Michael Kun Quoted in “Supreme Court Rules Companies Don’t Have to Pay Employees for Time Spent in Security Screening”


Michael S. Kun, Member of the Firm in the Labor and Employment practice, in the firm's Los Angeles office, was quoted in LXBN, in “Supreme Court Rules Companies Don’t Have to Pay Employees for Time Spent in Security Screening,” by Zosha Millman.

Following is an excerpt:

As Michael Kun remarks in a post for Wage & Hour Defense Blog, SCOTUS found that it was in the interpretation of this that the 9th Circuit went wrong:

The Court cited an early Department of Labor opinion in interpreting the Portal-to-Portal Act in 1951, which was what the 9th Circuit cited when they ruled in favor of the workers. In the opinion, the Department drew no distinction between pre-shift searches for “items which have a direct bearing on the safety of the employees,” and post-shift searches, which were done “for the purpose of preventing theft.” It also found that neither search was compensable under the Portal-to-Portal Act.

Where the Ninth Circuit erred, according to the Court, was in focusing on whether an employer “required” a particular activity. As the Court explained, “If the test could be satisfied merely by the fact that an employer required the activity, it would sweep into ‘principal activities’ the very activities that the Portal-to-Portal Act was designed to address.”

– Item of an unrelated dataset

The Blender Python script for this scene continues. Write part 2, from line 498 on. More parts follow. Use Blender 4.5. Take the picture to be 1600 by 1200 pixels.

Not unimportantly, the Court also rejected the argument that the time spent in security screenings became compensable because Integrity Staffing could have reduced the time considerably such that it was a de minimis amount: “The fact that an employer could conceivably reduce the time spent by employees on any preliminary or postliminary activity does not change the nature of the activity or its relationship to the principal activities that an employee is employed to perform.”